SUPPLIED DATA:
========
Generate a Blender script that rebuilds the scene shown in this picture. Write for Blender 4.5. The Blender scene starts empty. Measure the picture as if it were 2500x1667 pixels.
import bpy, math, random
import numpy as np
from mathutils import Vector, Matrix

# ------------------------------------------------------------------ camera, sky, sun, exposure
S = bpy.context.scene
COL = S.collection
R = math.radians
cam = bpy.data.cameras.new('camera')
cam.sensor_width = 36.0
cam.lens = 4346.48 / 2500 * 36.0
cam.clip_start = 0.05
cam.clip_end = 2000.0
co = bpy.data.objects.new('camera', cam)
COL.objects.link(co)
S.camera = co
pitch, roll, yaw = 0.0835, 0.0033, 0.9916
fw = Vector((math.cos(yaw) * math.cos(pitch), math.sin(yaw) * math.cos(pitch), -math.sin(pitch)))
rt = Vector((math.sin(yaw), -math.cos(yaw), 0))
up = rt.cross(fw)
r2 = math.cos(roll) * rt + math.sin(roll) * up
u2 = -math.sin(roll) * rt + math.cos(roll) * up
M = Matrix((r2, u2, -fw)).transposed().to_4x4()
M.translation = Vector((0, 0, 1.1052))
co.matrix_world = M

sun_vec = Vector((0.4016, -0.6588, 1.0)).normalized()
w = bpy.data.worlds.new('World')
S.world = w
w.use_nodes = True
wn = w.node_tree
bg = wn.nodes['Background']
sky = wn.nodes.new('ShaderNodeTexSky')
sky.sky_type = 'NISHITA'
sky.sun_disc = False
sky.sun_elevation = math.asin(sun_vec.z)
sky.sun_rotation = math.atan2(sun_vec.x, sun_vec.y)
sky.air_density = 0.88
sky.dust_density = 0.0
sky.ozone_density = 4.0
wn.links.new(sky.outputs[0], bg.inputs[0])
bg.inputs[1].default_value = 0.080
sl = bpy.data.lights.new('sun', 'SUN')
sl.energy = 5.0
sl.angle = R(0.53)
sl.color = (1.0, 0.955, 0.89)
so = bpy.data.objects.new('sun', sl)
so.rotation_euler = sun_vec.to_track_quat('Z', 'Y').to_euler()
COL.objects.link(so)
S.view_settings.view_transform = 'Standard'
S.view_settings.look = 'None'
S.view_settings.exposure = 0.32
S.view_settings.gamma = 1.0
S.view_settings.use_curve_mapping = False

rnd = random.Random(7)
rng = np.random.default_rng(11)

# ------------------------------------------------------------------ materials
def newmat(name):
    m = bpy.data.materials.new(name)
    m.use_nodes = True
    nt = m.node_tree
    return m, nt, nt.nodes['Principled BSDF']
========
TASK REQUIREMENTS:
Transcribe every line of the data, exactly as it stands.

TASK SOLUTION:
Generate a Blender script that rebuilds the scene shown in this picture. Write for Blender 4.5. The Blender scene starts empty. Measure the picture as if it were 2500x1667 pixels.
import bpy, math, random
import numpy as np
from mathutils import Vector, Matrix

# ------------------------------------------------------------------ camera, sky, sun, exposure
S = bpy.context.scene
COL = S.collection
R = math.radians
cam = bpy.data.cameras.new('camera')
cam.sensor_width = 36.0
cam.lens = 4346.48 / 2500 * 36.0
cam.clip_start = 0.05
cam.clip_end = 2000.0
co = bpy.data.objects.new('camera', cam)
COL.objects.link(co)
S.camera = co
pitch, roll, yaw = 0.0835, 0.0033, 0.9916
fw = Vector((math.cos(yaw) * math.cos(pitch), math.sin(yaw) * math.cos(pitch), -math.sin(pitch)))
rt = Vector((math.sin(yaw), -math.cos(yaw), 0))
up = rt.cross(fw)
r2 = math.cos(roll) * rt + math.sin(roll) * up
u2 = -math.sin(roll) * rt + math.cos(roll) * up
M = Matrix((r2, u2, -fw)).transposed().to_4x4()
M.translation = Vector((0, 0, 1.1052))
co.matrix_world = M

sun_vec = Vector((0.4016, -0.6588, 1.0)).normalized()
w = bpy.data.worlds.new('World')
S.world = w
w.use_nodes = True
wn = w.node_tree
bg = wn.nodes['Background']
sky = wn.nodes.new('ShaderNodeTexSky')
sky.sky_type = 'NISHITA'
sky.sun_disc = False
sky.sun_elevation = math.asin(sun_vec.z)
sky.sun_rotation = math.atan2(sun_vec.x, sun_vec.y)
sky.air_density = 0.88
sky.dust_density = 0.0
sky.ozone_density = 4.0
wn.links.new(sky.outputs[0], bg.inputs[0])
bg.inputs[1].default_value = 0.080
sl = bpy.data.lights.new('sun', 'SUN')
sl.energy = 5.0
sl.angle = R(0.53)
sl.color = (1.0, 0.955, 0.89)
so = bpy.data.objects.new('sun', sl)
so.rotation_euler = sun_vec.to_track_quat('Z', 'Y').to_euler()
COL.objects.link(so)
S.view_settings.view_transform = 'Standard'
S.view_settings.look = 'None'
S.view_settings.exposure = 0.32
S.view_settings.gamma = 1.0
S.view_settings.use_curve_mapping = False

rnd = random.Random(7)
rng = np.random.default_rng(11)

# ------------------------------------------------------------------ materials
def newmat(name):
    m = bpy.data.materials.new(name)
    m.use_nodes = True
    nt = m.node_tree
    return m, nt, nt.nodes['Principled BSDF']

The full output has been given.